==== Data section ====

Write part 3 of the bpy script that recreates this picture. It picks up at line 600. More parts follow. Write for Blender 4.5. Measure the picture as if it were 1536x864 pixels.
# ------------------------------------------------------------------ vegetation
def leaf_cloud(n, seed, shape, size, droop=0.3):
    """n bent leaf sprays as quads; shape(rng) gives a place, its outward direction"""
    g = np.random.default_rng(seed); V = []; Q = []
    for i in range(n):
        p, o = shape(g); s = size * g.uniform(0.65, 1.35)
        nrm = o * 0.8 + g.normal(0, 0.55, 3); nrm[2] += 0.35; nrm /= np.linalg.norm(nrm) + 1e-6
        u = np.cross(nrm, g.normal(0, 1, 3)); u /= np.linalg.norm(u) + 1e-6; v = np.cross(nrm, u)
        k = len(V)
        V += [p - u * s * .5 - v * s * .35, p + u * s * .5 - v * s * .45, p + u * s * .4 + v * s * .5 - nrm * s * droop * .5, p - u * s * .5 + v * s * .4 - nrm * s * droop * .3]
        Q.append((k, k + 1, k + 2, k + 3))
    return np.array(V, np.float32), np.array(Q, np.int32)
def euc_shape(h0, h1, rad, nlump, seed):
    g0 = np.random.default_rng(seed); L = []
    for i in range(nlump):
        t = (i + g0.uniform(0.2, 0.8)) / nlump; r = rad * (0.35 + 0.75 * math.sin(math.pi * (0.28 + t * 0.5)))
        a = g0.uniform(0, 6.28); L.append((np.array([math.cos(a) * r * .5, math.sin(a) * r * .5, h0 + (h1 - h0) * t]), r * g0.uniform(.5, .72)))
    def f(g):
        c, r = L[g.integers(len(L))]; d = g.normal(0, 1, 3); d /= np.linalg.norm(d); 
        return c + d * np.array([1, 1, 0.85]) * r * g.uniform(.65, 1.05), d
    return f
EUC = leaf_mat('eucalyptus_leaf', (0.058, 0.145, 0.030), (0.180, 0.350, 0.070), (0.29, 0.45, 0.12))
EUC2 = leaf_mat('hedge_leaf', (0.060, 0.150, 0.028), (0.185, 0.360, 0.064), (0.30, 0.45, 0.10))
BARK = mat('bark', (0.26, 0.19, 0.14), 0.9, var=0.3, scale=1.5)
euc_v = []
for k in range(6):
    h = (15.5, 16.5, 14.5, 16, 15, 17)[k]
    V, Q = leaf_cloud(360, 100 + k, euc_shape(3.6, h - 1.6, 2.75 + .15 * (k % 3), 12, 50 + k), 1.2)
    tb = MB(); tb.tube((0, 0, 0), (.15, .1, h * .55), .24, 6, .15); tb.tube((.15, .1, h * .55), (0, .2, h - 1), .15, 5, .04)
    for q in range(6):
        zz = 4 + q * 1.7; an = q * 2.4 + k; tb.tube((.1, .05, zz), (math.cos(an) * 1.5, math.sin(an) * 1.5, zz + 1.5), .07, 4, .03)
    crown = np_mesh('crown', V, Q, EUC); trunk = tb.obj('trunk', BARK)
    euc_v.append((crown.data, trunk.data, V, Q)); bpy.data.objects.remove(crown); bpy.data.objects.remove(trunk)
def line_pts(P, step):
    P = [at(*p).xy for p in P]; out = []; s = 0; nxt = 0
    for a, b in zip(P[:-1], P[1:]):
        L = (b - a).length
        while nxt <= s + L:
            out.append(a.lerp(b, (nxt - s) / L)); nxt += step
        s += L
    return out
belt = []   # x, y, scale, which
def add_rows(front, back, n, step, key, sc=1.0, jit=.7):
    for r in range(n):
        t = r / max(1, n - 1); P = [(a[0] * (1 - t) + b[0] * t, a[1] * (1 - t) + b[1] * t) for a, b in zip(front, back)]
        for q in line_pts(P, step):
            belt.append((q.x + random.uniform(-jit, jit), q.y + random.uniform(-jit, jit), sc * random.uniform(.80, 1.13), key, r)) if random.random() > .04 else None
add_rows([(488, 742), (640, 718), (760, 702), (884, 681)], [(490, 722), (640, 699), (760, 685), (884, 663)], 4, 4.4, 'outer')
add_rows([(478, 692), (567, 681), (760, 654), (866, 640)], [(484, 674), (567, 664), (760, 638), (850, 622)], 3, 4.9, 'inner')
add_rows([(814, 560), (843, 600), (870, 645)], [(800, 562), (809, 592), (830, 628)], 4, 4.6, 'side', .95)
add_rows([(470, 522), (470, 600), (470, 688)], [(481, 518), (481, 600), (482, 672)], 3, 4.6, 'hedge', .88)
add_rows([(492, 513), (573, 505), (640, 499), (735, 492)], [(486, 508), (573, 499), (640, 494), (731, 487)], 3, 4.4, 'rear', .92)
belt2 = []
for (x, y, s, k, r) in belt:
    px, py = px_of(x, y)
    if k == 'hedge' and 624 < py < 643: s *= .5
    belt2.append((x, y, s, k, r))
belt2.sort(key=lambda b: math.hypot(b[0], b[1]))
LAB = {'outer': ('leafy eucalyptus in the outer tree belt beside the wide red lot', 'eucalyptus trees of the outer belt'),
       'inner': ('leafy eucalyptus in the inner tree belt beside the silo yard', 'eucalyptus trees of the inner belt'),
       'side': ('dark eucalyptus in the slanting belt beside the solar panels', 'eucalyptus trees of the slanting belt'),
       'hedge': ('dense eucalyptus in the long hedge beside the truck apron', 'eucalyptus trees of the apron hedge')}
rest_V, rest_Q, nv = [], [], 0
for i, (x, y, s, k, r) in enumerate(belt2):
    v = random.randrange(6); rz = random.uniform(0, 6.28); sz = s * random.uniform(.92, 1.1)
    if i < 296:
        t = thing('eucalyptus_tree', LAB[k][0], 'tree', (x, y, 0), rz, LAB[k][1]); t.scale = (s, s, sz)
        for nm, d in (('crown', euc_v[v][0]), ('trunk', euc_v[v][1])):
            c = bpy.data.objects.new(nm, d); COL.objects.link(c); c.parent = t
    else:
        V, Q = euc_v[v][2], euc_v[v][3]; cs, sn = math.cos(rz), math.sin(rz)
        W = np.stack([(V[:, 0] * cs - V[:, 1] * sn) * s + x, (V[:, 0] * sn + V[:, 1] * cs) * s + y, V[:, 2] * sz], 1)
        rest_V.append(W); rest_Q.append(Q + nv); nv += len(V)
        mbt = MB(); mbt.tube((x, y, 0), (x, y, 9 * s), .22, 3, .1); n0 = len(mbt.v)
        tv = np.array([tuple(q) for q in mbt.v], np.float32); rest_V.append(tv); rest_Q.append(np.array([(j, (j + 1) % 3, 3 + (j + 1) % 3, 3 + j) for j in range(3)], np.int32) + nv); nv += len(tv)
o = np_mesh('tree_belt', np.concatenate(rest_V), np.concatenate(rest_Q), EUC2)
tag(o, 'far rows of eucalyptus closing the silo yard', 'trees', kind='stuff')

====

Quote each line of the data above exactly as written.

* [Solution to this task]
Write part 3 of the bpy script that recreates this picture. It picks up at line 600. More parts follow. Write for Blender 4.5. Measure the picture as if it were 1536x864 pixels.
# ------------------------------------------------------------------ vegetation
def leaf_cloud(n, seed, shape, size, droop=0.3):
    """n bent leaf sprays as quads; shape(rng) gives a place, its outward direction"""
    g = np.random.default_rng(seed); V = []; Q = []
    for i in range(n):
        p, o = shape(g); s = size * g.uniform(0.65, 1.35)
        nrm = o * 0.8 + g.normal(0, 0.55, 3); nrm[2] += 0.35; nrm /= np.linalg.norm(nrm) + 1e-6
        u = np.cross(nrm, g.normal(0, 1, 3)); u /= np.linalg.norm(u) + 1e-6; v = np.cross(nrm, u)
        k = len(V)
        V += [p - u * s * .5 - v * s * .35, p + u * s * .5 - v * s * .45, p + u * s * .4 + v * s * .5 - nrm * s * droop * .5, p - u * s * .5 + v * s * .4 - nrm * s * droop * .3]
        Q.append((k, k + 1, k + 2, k + 3))
    return np.array(V, np.float32), np.array(Q, np.int32)
def euc_shape(h0, h1, rad, nlump, seed):
    g0 = np.random.default_rng(seed); L = []
    for i in range(nlump):
        t = (i + g0.uniform(0.2, 0.8)) / nlump; r = rad * (0.35 + 0.75 * math.sin(math.pi * (0.28 + t * 0.5)))
        a = g0.uniform(0, 6.28); L.append((np.array([math.cos(a) * r * .5, math.sin(a) * r * .5, h0 + (h1 - h0) * t]), r * g0.uniform(.5, .72)))
    def f(g):
        c, r = L[g.integers(len(L))]; d = g.normal(0, 1, 3); d /= np.linalg.norm(d); 
        return c + d * np.array([1, 1, 0.85]) * r * g.uniform(.65, 1.05), d
    return f
EUC = leaf_mat('eucalyptus_leaf', (0.058, 0.145, 0.030), (0.180, 0.350, 0.070), (0.29, 0.45, 0.12))
EUC2 = leaf_mat('hedge_leaf', (0.060, 0.150, 0.028), (0.185, 0.360, 0.064), (0.30, 0.45, 0.10))
BARK = mat('bark', (0.26, 0.19, 0.14), 0.9, var=0.3, scale=1.5)
euc_v = []
for k in range(6):
    h = (15.5, 16.5, 14.5, 16, 15, 17)[k]
    V, Q = leaf_cloud(360, 100 + k, euc_shape(3.6, h - 1.6, 2.75 + .15 * (k % 3), 12, 50 + k), 1.2)
    tb = MB(); tb.tube((0, 0, 0), (.15, .1, h * .55), .24, 6, .15); tb.tube((.15, .1, h * .55), (0, .2, h - 1), .15, 5, .04)
    for q in range(6):
        zz = 4 + q * 1.7; an = q * 2.4 + k; tb.tube((.1, .05, zz), (math.cos(an) * 1.5, math.sin(an) * 1.5, zz + 1.5), .07, 4, .03)
    crown = np_mesh('crown', V, Q, EUC); trunk = tb.obj('trunk', BARK)
    euc_v.append((crown.data, trunk.data, V, Q)); bpy.data.objects.remove(crown); bpy.data.objects.remove(trunk)
def line_pts(P, step):
    P = [at(*p).xy for p in P]; out = []; s = 0; nxt = 0
    for a, b in zip(P[:-1], P[1:]):
        L = (b - a).length
        while nxt <= s + L:
            out.append(a.lerp(b, (nxt - s) / L)); nxt += step
        s += L
    return out
belt = []   # x, y, scale, which
def add_rows(front, back, n, step, key, sc=1.0, jit=.7):
    for r in range(n):
        t = r / max(1, n - 1); P = [(a[0] * (1 - t) + b[0] * t, a[1] * (1 - t) + b[1] * t) for a, b in zip(front, back)]
        for q in line_pts(P, step):
            belt.append((q.x + random.uniform(-jit, jit), q.y + random.uniform(-jit, jit), sc * random.uniform(.80, 1.13), key, r)) if random.random() > .04 else None
add_rows([(488, 742), (640, 718), (760, 702), (884, 681)], [(490, 722), (640, 699), (760, 685), (884, 663)], 4, 4.4, 'outer')
add_rows([(478, 692), (567, 681), (760, 654), (866, 640)], [(484, 674), (567, 664), (760, 638), (850, 622)], 3, 4.9, 'inner')
add_rows([(814, 560), (843, 600), (870, 645)], [(800, 562), (809, 592), (830, 628)], 4, 4.6, 'side', .95)
add_rows([(470, 522), (470, 600), (470, 688)], [(481, 518), (481, 600), (482, 672)], 3, 4.6, 'hedge', .88)
add_rows([(492, 513), (573, 505), (640, 499), (735, 492)], [(486, 508), (573, 499), (640, 494), (731, 487)], 3, 4.4, 'rear', .92)
belt2 = []
for (x, y, s, k, r) in belt:
    px, py = px_of(x, y)
    if k == 'hedge' and 624 < py < 643: s *= .5
    belt2.append((x, y, s, k, r))
belt2.sort(key=lambda b: math.hypot(b[0], b[1]))
LAB = {'outer': ('leafy eucalyptus in the outer tree belt beside the wide red lot', 'eucalyptus trees of the outer belt'),
       'inner': ('leafy eucalyptus in the inner tree belt beside the silo yard', 'eucalyptus trees of the inner belt'),
       'side': ('dark eucalyptus in the slanting belt beside the solar panels', 'eucalyptus trees of the slanting belt'),
       'hedge': ('dense eucalyptus in the long hedge beside the truck apron', 'eucalyptus trees of the apron hedge')}
rest_V, rest_Q, nv = [], [], 0
for i, (x, y, s, k, r) in enumerate(belt2):
    v = random.randrange(6); rz = random.uniform(0, 6.28); sz = s * random.uniform(.92, 1.1)
    if i < 296:
        t = thing('eucalyptus_tree', LAB[k][0], 'tree', (x, y, 0), rz, LAB[k][1]); t.scale = (s, s, sz)
        for nm, d in (('crown', euc_v[v][0]), ('trunk', euc_v[v][1])):
            c = bpy.data.objects.new(nm, d); COL.objects.link(c); c.parent = t
    else:
        V, Q = euc_v[v][2], euc_v[v][3]; cs, sn = math.cos(rz), math.sin(rz)
        W = np.stack([(V[:, 0] * cs - V[:, 1] * sn) * s + x, (V[:, 0] * sn + V[:, 1] * cs) * s + y, V[:, 2] * sz], 1)
        rest_V.append(W); rest_Q.append(Q + nv); nv += len(V)
        mbt = MB(); mbt.tube((x, y, 0), (x, y, 9 * s), .22, 3, .1); n0 = len(mbt.v)
        tv = np.array([tuple(q) for q in mbt.v], np.float32); rest_V.append(tv); rest_Q.append(np.array([(j, (j + 1) % 3, 3 + (j + 1) % 3, 3 + j) for j in range(3)], np.int32) + nv); nv += len(tv)
o = np_mesh('tree_belt', np.concatenate(rest_V), np.concatenate(rest_Q), EUC2)
tag(o, 'far rows of eucalyptus closing the silo yard', 'trees', kind='stuff')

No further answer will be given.